The Ralegan that he returned to in 1975 was as we saw, a heartache place. A drought in 1972 had crippled it further. Fist fights and vandalism throve around the liquor vends and the bazaar. Wood work from the now crumbling temple had been ripped out to stoke the stills. But there were some game triers at reforming this unruly village. A relief committee run by the Tata group was reaching out. Catholic Relief Society supplied food grains to keep off hunger. And then there was Ashok Bedarkar, a young professional managing the Tata programmes. Hazare began looking for a beach-head to start his campaign. Unmarried at 35 made him rare. And his giving away his pension money to the needy made him an odd ball.
Changes fit for Ripley's:
Prompted by his intuition and powered by the settlement funds from the army, he renovated the village temple. And began to live --as he does till this day-- in two rooms there totalling, 200 sq. feet. Slowly people began to come and meet this man with strange ideas on money. By now he had earned their trust and the Maharashtrian honorofic, 'Anna'. The road out of the village's problems had to be built with contributed labour or 'shramdaan', he lectured. Each of the 250 families had to send one volunteer per day per week. Each day's labour counted as a Rs.30 contribution and earned Rs.70 from the government. Thus began small watershed works. As soon as about 60 small bunds, check dams, trenches and percolation ponds had been built there was a dramatic change: water table rose throughout the village. Anna had changed a despairing mind set and set the pace for galloping changes.

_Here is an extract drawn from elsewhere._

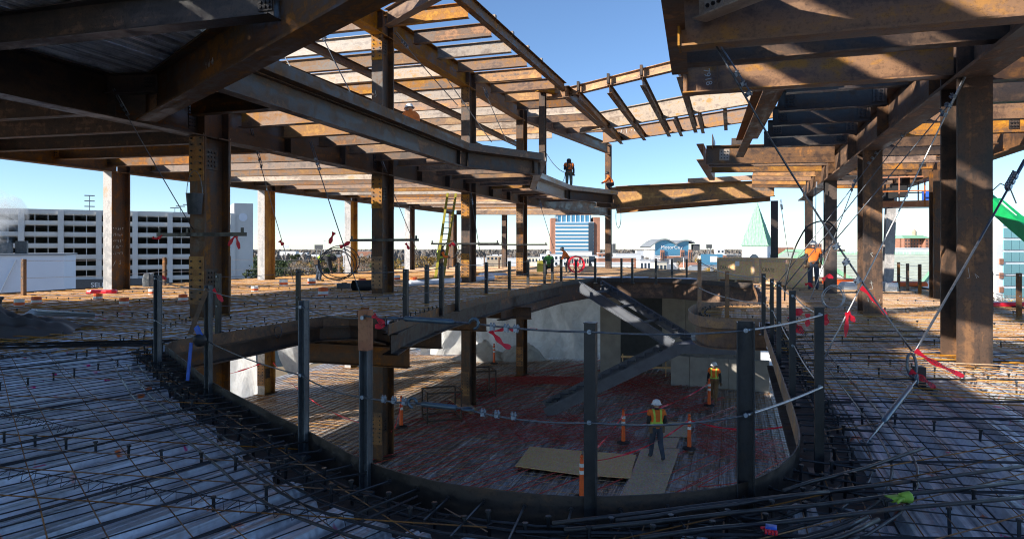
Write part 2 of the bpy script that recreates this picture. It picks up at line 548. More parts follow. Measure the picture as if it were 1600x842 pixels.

Within three years farmed acreage grew from 80 to 1300. Farmers gave away over 500 acres in the catchment areas. Village labour engineered these for harvesting all the rain that fell. Soon they were raising three crops a year and exporting table produce to the cities and even overseas. They worked out a water use regime: water drawal and crop selection is strictly regulated based on the rainfall and by sounding the water table. Today nearly 90% of the arable land is farmed. Along the way, Anna persuaded the villagers to accept the 25 Dalit families as their own, fought off the liquor barons, chastened the wife-beaters [--he had them thrashed in public], drove tobacco out of town, began a massive afforestation programme, built 11 bio gas plants, a 65 feet dia. community well and as a crowning innovation, started a Grain Bank, at the temple: anyone can 'borrow' grains when in need and return when able, with a little 'interest' added. Not many borrowers these days, though -- mostly farmers come bringing a little of their surpluses to add to the bank's reserves.